**What you need to do:** Output a verbatim copy of the data, cut off after the line that contains "S.camera = cam".

────

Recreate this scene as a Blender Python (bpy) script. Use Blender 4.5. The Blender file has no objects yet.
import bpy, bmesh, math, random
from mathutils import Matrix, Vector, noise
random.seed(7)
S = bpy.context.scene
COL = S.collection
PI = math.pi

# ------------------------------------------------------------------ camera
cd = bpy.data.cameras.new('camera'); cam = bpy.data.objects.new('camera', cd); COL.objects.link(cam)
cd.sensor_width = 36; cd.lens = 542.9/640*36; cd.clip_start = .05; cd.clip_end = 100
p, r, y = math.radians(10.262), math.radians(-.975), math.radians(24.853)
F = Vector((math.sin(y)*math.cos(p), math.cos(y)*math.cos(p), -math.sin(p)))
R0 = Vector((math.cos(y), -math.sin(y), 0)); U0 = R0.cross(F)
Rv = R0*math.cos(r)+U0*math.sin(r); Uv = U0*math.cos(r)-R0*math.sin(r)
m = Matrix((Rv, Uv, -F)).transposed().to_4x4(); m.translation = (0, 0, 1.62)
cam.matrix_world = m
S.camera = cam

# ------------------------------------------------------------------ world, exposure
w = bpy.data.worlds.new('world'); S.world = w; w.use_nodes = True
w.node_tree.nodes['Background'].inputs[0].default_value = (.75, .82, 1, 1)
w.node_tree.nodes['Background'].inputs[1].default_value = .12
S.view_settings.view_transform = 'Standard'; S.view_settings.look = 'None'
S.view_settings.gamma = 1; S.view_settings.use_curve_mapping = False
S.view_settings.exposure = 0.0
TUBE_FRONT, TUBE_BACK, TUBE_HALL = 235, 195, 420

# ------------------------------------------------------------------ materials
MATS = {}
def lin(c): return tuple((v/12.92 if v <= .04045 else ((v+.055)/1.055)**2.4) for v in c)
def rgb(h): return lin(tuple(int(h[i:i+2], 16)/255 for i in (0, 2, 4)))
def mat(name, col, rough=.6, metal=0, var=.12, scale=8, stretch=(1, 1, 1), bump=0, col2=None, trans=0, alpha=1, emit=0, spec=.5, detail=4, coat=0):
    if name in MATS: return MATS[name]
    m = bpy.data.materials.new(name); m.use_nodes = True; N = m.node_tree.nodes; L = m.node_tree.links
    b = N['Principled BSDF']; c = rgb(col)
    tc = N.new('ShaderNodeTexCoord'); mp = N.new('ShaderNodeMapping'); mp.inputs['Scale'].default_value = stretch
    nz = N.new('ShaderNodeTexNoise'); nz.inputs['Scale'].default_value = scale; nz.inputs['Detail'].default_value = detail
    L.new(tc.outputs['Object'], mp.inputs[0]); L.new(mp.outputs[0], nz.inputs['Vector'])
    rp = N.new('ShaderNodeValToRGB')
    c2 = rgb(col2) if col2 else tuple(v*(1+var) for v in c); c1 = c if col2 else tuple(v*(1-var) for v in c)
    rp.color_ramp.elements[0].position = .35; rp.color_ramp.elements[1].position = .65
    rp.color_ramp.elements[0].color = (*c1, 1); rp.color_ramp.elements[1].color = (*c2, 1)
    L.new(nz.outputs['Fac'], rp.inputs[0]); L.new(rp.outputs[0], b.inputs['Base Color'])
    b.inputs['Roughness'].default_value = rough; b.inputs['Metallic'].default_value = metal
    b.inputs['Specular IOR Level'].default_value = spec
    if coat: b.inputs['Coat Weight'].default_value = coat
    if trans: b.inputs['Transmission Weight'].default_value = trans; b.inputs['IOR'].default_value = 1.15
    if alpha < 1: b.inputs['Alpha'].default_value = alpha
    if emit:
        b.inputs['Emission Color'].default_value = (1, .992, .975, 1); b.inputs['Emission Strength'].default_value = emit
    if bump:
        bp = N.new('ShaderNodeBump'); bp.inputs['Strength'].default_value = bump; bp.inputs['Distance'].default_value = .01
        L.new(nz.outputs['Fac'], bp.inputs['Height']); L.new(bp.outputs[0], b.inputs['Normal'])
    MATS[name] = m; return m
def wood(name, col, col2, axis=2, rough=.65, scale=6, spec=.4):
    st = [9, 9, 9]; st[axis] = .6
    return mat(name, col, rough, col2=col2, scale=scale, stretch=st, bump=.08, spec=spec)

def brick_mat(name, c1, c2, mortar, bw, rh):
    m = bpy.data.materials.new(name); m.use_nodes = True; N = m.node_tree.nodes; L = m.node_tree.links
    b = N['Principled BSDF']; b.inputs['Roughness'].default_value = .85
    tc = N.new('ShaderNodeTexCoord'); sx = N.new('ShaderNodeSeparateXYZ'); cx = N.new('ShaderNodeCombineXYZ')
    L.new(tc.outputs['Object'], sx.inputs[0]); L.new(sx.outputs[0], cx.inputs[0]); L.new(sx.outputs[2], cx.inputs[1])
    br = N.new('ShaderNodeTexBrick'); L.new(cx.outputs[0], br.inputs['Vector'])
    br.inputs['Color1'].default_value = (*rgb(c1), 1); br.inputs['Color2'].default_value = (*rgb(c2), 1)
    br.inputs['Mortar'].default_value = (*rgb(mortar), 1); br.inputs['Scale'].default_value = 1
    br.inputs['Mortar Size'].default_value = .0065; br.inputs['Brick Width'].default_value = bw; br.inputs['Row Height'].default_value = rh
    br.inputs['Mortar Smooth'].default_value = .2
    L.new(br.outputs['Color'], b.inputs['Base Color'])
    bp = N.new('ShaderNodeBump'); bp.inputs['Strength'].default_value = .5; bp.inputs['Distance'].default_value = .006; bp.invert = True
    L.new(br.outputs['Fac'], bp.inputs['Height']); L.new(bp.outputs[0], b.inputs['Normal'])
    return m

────

**Problem solution:**
Recreate this scene as a Blender Python (bpy) script. Use Blender 4.5. The Blender file has no objects yet.
import bpy, bmesh, math, random
from mathutils import Matrix, Vector, noise
random.seed(7)
S = bpy.context.scene
COL = S.collection
PI = math.pi

# ------------------------------------------------------------------ camera
cd = bpy.data.cameras.new('camera'); cam = bpy.data.objects.new('camera', cd); COL.objects.link(cam)
cd.sensor_width = 36; cd.lens = 542.9/640*36; cd.clip_start = .05; cd.clip_end = 100
p, r, y = math.radians(10.262), math.radians(-.975), math.radians(24.853)
F = Vector((math.sin(y)*math.cos(p), math.cos(y)*math.cos(p), -math.sin(p)))
R0 = Vector((math.cos(y), -math.sin(y), 0)); U0 = R0.cross(F)
Rv = R0*math.cos(r)+U0*math.sin(r); Uv = U0*math.cos(r)-R0*math.sin(r)
m = Matrix((Rv, Uv, -F)).transposed().to_4x4(); m.translation = (0, 0, 1.62)
cam.matrix_world = m
S.camera = cam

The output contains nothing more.